We made the mistakes because of our selfish interest, pride, arrogance and pretences. We didn’t manage Obasanjo politics well when he opted for President Umaru Yar’adua. We ought to have allowed President Goodluck Ebele Jonathan to continue by having his second tenure but we played bad politics and ended in the Buhari fiasco. Now, we are thinking of returning to GEJ because he is presently our best option in the mess we have created in the present Nigeria.
The bottom line is that in the current calculation, the North’s best strategy is for power to shift to the South in 2023. There is no belabouring the fact that the North will be the biggest beneficiary because that is the only way the region can remedy its fatal political errors since 1999.
It will win the mutual confidence of its Southern alliance because in the future, the North will soon need the South to equally fulfill similar obligations when its (North) interest is at stake. This is the greatest need of the period we are living in, that is, in 2023, power should shift to the South.
Some of our people up here in the North are of the view that the reluctance of some leaders in the north to allow power to rotate back to the south is based on the fact that they are still searching for a southern that can protect their interest. If that be the case, then they don’t need to go far to get a trustworthy southern to succeed President Buhari.

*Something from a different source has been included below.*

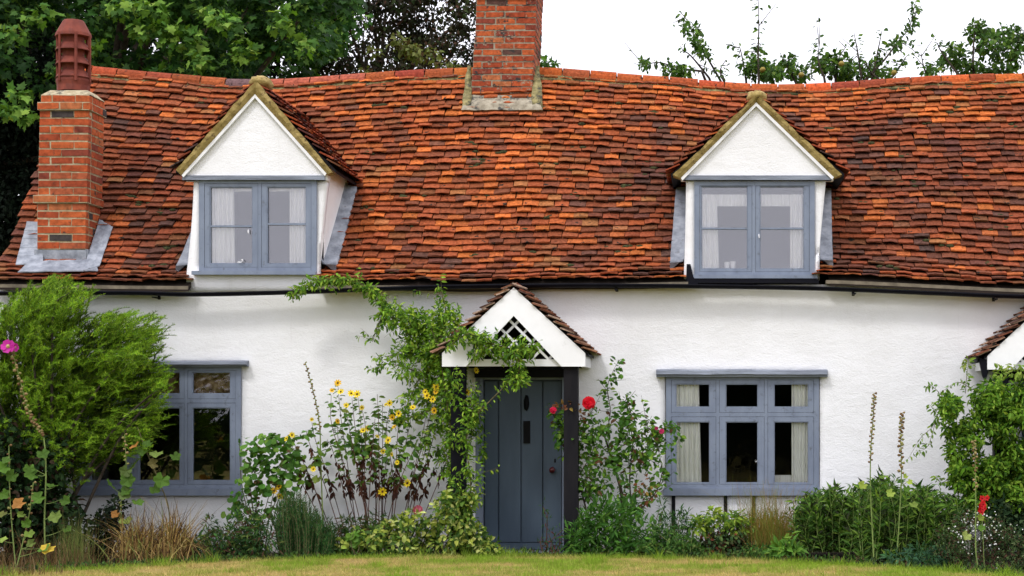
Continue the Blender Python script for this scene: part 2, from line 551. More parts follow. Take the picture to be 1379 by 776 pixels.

We just need to go to Bayelsa state to get former President Goodluck Jonathan who, constitutionally, can still contest the presidency. Dr. Jonathan in 2015 not only proved himself to be a trustworthy gentleman; he has continued to service his relationship with his friends from the north, including those that even worked against him in 2015. With Jonathan succeeding President Buhari in 2023, the North can even have a shot at the presidency again in 2027, depending on how the negotiations work out.